Task statement | Print the listing below from its opening line through the line holding "return tuple(((v/255)/12.92 if", both ends included.

Stored records |
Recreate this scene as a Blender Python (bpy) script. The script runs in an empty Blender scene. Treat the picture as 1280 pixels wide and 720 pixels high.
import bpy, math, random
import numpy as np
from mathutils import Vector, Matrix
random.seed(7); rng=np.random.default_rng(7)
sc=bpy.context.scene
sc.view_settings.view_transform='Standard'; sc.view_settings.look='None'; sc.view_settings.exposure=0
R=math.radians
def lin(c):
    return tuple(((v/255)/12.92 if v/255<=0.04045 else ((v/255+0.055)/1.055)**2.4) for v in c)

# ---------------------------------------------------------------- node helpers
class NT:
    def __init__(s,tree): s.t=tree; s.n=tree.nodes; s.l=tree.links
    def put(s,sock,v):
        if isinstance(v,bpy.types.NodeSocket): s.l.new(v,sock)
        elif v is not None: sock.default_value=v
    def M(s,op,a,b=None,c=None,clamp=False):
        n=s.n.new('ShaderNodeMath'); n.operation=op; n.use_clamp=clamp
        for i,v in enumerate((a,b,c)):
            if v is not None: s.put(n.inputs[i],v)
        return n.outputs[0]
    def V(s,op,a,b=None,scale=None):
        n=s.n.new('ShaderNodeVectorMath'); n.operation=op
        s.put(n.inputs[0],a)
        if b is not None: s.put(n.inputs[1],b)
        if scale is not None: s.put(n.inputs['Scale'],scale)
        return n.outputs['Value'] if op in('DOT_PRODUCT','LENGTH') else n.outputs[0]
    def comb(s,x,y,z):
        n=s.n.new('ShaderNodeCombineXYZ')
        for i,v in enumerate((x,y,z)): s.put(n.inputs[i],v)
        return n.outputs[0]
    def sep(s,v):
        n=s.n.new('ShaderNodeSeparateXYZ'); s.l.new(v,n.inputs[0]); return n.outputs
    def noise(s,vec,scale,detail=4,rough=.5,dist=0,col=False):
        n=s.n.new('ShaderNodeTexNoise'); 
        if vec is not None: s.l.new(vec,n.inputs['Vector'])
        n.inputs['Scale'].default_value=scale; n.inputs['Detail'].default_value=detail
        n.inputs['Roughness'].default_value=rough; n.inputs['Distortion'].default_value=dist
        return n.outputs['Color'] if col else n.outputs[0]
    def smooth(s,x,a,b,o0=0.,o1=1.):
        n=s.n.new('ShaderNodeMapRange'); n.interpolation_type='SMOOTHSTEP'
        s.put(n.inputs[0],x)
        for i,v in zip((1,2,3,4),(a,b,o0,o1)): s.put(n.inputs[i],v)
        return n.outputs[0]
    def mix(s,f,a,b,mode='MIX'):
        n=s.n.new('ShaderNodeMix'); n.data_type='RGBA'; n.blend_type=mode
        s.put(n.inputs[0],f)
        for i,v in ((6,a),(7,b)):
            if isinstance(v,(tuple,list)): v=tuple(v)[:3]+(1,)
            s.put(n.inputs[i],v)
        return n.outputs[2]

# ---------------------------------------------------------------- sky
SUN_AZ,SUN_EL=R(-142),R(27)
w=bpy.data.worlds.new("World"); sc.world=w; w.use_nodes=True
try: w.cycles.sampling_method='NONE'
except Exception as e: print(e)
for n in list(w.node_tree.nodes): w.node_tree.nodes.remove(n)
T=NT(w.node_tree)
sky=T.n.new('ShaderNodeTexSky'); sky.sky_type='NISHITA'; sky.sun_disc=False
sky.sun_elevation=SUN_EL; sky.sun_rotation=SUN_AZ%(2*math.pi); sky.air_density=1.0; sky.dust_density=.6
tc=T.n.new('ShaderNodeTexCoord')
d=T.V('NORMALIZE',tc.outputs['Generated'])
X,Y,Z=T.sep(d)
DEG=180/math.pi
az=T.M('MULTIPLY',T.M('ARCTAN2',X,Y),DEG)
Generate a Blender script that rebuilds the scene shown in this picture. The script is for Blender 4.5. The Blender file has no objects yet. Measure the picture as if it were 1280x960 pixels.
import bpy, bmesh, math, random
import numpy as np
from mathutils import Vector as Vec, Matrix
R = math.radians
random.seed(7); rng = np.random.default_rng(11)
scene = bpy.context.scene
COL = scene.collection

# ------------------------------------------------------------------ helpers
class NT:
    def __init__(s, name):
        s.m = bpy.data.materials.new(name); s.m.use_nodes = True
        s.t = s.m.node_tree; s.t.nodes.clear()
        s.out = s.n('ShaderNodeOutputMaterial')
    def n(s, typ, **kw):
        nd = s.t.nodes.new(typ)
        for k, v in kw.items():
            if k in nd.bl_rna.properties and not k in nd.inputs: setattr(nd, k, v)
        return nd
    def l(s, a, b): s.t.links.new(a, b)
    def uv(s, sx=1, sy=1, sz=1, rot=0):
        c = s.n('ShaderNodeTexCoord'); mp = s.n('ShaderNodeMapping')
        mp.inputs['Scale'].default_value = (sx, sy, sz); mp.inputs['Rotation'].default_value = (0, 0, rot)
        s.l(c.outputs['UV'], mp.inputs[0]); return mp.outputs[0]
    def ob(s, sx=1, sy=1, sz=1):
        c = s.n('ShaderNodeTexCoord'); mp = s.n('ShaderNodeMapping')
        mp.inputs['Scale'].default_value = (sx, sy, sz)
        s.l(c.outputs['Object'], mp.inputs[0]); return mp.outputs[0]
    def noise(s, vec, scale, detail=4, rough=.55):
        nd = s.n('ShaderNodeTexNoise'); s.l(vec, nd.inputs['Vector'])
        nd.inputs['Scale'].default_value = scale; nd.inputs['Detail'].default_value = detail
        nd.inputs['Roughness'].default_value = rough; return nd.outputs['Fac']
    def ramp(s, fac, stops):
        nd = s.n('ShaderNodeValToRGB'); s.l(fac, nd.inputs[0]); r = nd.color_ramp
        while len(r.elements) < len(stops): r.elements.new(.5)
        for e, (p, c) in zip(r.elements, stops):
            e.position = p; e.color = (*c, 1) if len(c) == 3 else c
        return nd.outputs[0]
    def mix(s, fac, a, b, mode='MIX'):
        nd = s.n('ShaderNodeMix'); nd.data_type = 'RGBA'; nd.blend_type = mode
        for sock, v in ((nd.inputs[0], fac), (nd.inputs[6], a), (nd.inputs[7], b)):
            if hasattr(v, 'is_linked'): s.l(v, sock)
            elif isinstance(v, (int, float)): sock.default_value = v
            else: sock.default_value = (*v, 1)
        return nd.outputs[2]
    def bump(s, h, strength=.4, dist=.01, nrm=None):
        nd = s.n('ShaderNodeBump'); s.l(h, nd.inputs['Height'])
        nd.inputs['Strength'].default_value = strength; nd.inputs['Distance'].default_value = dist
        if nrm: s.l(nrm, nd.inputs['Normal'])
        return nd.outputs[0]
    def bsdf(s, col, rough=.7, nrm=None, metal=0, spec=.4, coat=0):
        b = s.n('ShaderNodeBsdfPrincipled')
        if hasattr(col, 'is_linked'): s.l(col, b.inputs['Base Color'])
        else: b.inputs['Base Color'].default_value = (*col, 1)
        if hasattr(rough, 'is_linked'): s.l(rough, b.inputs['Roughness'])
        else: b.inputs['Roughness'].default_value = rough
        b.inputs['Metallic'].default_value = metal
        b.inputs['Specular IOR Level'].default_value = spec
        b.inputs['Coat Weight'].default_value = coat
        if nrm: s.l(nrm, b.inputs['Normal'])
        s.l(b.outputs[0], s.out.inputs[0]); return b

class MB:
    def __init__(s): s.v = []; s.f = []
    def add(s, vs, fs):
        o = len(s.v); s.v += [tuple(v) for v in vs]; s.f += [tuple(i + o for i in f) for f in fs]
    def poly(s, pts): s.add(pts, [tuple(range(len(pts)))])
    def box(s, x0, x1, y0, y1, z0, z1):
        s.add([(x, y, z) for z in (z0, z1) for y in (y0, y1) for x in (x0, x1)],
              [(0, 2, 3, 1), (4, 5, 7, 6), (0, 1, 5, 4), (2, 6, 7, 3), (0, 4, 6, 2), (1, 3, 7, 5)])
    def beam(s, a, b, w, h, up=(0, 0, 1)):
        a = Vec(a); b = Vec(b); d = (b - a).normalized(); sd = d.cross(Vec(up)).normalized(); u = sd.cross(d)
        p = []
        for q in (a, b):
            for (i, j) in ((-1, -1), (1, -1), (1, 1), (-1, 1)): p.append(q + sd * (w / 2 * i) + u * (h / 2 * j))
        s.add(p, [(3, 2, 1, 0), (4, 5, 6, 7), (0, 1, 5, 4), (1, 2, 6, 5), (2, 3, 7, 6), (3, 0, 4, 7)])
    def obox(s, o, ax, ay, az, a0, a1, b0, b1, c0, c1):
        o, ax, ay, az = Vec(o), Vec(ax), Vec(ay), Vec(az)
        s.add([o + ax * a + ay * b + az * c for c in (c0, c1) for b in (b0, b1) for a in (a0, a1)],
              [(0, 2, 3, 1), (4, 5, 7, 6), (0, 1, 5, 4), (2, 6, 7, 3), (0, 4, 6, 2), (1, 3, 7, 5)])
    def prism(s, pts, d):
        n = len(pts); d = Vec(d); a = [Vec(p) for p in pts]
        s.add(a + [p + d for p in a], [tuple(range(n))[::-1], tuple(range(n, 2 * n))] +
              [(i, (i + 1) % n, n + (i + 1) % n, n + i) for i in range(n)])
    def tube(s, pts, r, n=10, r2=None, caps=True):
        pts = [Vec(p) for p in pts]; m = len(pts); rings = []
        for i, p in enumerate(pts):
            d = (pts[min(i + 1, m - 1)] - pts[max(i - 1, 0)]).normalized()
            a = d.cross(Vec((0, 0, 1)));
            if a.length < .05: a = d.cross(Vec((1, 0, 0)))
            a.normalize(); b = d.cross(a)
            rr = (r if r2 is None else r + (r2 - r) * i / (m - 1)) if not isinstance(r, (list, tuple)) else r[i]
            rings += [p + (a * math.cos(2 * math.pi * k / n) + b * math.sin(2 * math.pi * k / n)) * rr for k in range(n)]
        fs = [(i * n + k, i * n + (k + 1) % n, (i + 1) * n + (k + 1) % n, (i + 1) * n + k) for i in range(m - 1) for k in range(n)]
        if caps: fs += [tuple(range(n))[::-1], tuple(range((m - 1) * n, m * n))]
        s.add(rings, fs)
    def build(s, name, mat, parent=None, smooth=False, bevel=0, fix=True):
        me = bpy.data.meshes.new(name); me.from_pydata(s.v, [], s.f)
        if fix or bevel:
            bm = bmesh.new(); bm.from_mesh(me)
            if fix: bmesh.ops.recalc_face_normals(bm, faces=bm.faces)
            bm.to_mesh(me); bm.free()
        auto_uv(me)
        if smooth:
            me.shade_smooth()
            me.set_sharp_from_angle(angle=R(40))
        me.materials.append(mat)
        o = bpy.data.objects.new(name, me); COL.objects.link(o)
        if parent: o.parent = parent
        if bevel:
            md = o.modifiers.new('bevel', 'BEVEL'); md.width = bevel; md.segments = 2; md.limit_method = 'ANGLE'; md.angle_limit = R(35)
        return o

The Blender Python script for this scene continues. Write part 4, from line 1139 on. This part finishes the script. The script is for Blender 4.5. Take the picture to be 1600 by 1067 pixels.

Solved exercise |
Recreate this scene as a Blender Python (bpy) script. The script runs in an empty Blender scene. Treat the picture as 1280 pixels wide and 720 pixels high.
import bpy, math, random
import numpy as np
from mathutils import Vector, Matrix
random.seed(7); rng=np.random.default_rng(7)
sc=bpy.context.scene
sc.view_settings.view_transform='Standard'; sc.view_settings.look='None'; sc.view_settings.exposure=0
R=math.radians
def lin(c):
    return tuple(((v/255)/12.92 if v/255<=0.04045 else ((v/255+0.055)/1.055)**2.4) for v in c)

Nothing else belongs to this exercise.